Non ha sbagliato, tranne forse che nei toni, chi ha scritto: «Le sordide ammucchiate religiose in cui si fa strame del culto dovuto all'unico Dio e Padre del Signor nostro Gesù Cristo in un sincretismo dove l'eccitazione spinge ad amplessi lussuriosi con idoli satanici - anche se monolatrici - sono considerate dal teologume e dalla pretaglia deviata segno di "apertura" e liberalità. “Dire che il dio dello straniero può essere il nostro dio, è considerato come una prova d'illuminato liberalismo; …Ma questa pretesa maggior larghezza di idee fu proprio quella che distrusse l'idea più larga di tutte: l'idea d'una paternità che unifica sotto di sé tutto il mondo", cioè il vero monoteismo (cfr. Gilbert K. Chesterton, L'uomo eterno p. 120)» (G. Zenone, Contro il dialogo interreligioso relativista, nel sito “La voce di don Camillo”, 24 luglio 2013).

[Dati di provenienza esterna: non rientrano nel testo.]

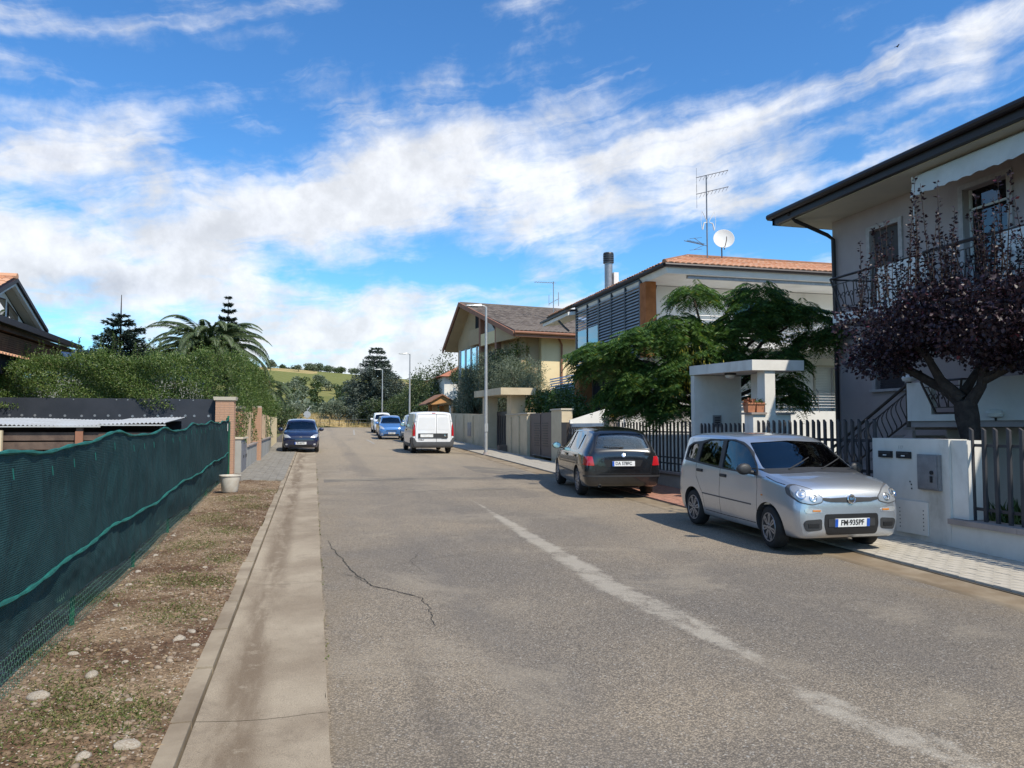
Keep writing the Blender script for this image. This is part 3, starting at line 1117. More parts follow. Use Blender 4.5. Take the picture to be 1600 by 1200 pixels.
def wagon_extra(root, S):
    make_plate(root, 'DA 578FC', (0, -2.125, .755), -1, R(-6), 0.50, 0.11, False, 0.095)
    b = MB().lathe([(0.0, -0.016), (0.042, -0.012), (0.046, 0.01)], 24, axis='Y')
    me = b.mesh('badge', M_CHROME, True)
    me.transform(Matrix.Translation((0, -2.10, .93)) @ Matrix.Rotation(R(-25), 4, 'X'))
    link('badge', me, root)
    MB().tube([(-.24, -2.115, .835), (0, -2.128, .845), (.24, -2.115, .835)], [0.008, 0.014, 0.008], 6).build('boot_handle', P_BLACK, root, True)
    MB().tube([(.02, -2.03, 1.10), (-.26, -2.03, 1.11), (-.44, -2.01, 1.12)], [0.014, 0.009, 0.006], 6).build('rear_wiper', M_TRIM, root)
    MB().lathe([(0.026, 0), (0.030, 0.0), (0.030, -0.09), (0.026, -0.09), (0.022, 0)], 14, c=(-.52, -2.0, .27), axis='Y').build('exhaust_pipe', M_CHROME, root, True)
    t = text_mesh('STILO', 0.042, M_CHROME, 0.001, 0.0006)
    t.transform(Matrix.Translation((-.47, -2.10, .865)) @ Matrix.Rotation(math.pi / 2, 4, 'X'))
    link('lettering', t, root)


WAGON = dict(
    rows=ROWS_WAGON, paint=P_BLACK, r=.315, tw=.195, wy=(-1.25, 1.35), wheel='cover', arch=.05, cab=(-1.86, 1.2), floor=.45, rimf=.66,
    side=[(M_CGLASS, [(.98, .985), (.75, 1.13), (.42, 1.32), (.20, 1.395), (-.08, 1.42), (-.08, 1.0)]),
          (M_CGLASS, [(-.17, 1.0), (-.17, 1.42), (-.80, 1.41), (-1.08, 1.37), (-1.06, 1.02)]),
          (M_DGLASS, [(-1.15, 1.03), (-1.15, 1.365), (-1.50, 1.33), (-1.60, 1.28), (-1.70, 1.07)])],
    ends=[(M_CGLASS, [(-.68, .99), (.68, .99), (.56, 1.36), (0, 1.41), (-.56, 1.36)], (.3, 1.7)),
          (M_CGLASS, [(-.60, 1.075), (0, 1.065), (.60, 1.075), (.50, 1.35), (.44, 1.39), (0, 1.405), (-.44, 1.39), (-.50, 1.35)], (-2.4, -1.45))],
    seams=[[(1.05, .30), (1.05, .90)], [(-.12, .30), (-.12, .96)], [(-.80, .32), (-.86, .60), (-1.12, .85), (-1.14, .97)]],
    handles=[(.02, .86), (-.98, .88)], handle_mat=P_BLACK, mirror=(.86, 1.03, P_BLACK),
    seats=[(-.37, .05), (.37, .05), (-.37, -.85), (.37, -.85)], dash=(.92, .98),
    patch=[
        ('tail_light', M_RED, rnd([(.64, .71), (.90, .72), (.90, .91), (.68, .91), (.66, .80)], .02), 'xz', -2.6, -1.88, .010, True),
        ('bumper_strip', M_TRIM, [(-.95, .465), (.95, .465), (.95, .50), (-.95, .50)], 'xz', -2.6, -1.9, .006, False),
        ('boot_edge', M_INK, stripe([(-.74, 1.0), (-.70, .86), (-.62, .66), (-.60, .54), (.60, .54), (.62, .66), (.70, .86), (.74, 1.0)], .010), 'xz', -2.6, -1.9, .003, False),
        ('plate_recess', M_INK, rnd([(-.38, .69), (.38, .69), (.44, .83), (-.44, .83)], .02), 'xz', -2.6, -1.95, .002, False),
        ('headlight', M_REFL, rnd([(.45, .60), (.76, .62), (.78, .76), (.55, .74)]), 'xz', 1.6, 2.6, .006, True),
        ('rub_strip', M_TRIM, stripe([(.95, .50), (-.85, .50)], .03), 'yz', .5, 1.3, .006, True),
    ],
    extra=[wagon_extra])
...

Mi spiace se a mia volta posso apparire sprezzante, soprattutto perché nostro Signore non ci autorizza certo ad annunciare la sua verità con toni sprezzanti, ma in realtà il mio linguaggio severo o polemico nasce dall’incontenibile dolore che mi viene procurato dal vedere che troppo spesso ci si confronta con le altre religioni, o meglio con vere e proprie eresie religiose, non per annunciare Gesù Cristo, unica via per la salvezza, non per controbattere ai propri interlocutori e per confutarne le tesi, ma per motivi opportunistici anche se ingiustificati di spicciola realpolitik, e per abbassarsi demagogicamente al livello di qualsiasi altra credenza.

Ma il cristiano non è portatore di Cristo se ne baratta il pubblico accantonamento con forme di finta o apparente pacificazione strappate molto ipoteticamente ad ebrei o a musulmani in cambio di concessioni “cattoliche” per l’appunto indecorose.